In reply to Grobb, May 7, 2013

tron555 wrote:

Its because people thinking about getting a m4/3 camera and come across a post like this: http://www.dpreview.com/forums/post/51378681 That entire thread is all about people trying to figure out which apertures and focal lengths each of their very expensive lenses take sharp images?!?! It seems like you can’t get a good current m4/3 camera, buy 2 good lenses (short/long) and get sharp images from corner to corner. It seems from reading that entire thread that you need at least 4-5 expensive lenses to cover all your needs. Is it possible some people are coming to the conclusion that sure, you can spend $4-600 on a very good m4/3 camera, BUT you need to spend at least another $1-1,500 (or more) on an entire arsenal of specialized lenses? That is the only thing stopping me from purchasing my first m4/3 (E-PL5) right now. Is it not possible to just have a short/long range reasonably prices lenses and get reasonably sharp images from corner to corner across the focal range? If no, this makes purchasing a m4/3 camera system a very costly and complicated process. Especially from people coming from fixed lens camera's that do not have to contend with those kind of issues or expenses and possibly frustrations.

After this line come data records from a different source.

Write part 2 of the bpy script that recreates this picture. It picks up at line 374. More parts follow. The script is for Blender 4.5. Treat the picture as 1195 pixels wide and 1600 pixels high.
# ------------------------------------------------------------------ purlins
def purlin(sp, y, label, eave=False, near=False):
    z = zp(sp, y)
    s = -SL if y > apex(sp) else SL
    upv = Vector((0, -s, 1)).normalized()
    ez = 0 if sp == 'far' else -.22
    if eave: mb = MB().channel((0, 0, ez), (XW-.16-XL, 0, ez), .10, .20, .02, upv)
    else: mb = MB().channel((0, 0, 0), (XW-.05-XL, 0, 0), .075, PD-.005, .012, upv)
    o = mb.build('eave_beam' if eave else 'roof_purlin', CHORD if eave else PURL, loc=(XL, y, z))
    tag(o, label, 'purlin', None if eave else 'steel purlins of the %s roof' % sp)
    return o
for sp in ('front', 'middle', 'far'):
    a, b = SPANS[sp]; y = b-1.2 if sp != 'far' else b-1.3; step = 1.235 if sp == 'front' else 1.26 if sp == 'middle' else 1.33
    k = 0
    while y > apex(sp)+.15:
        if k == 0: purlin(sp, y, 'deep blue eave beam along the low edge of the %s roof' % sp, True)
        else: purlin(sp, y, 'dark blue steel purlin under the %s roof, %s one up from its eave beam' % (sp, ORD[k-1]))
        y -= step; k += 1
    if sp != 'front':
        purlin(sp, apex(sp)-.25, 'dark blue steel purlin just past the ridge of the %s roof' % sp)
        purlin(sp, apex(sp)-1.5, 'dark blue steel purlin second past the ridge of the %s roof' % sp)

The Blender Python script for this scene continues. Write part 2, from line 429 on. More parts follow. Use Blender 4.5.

The line of reasoning promoted in the text above is not at all typical of how users are making decisions about what camera, which lenses, or what system to buy into. You are way over thinking the process (and speculating without supporting data) and then drawing unfounded conclusions about purchasing decisions.

The idea that you can't get reasonably sharp images from any particular M43 lens (with the exception of the 15mm Oly) is baseless. Even the lowly regarded Oly 17mm and 14-42 kit lenses are capable of printing up to 13"x19" with acceptable results.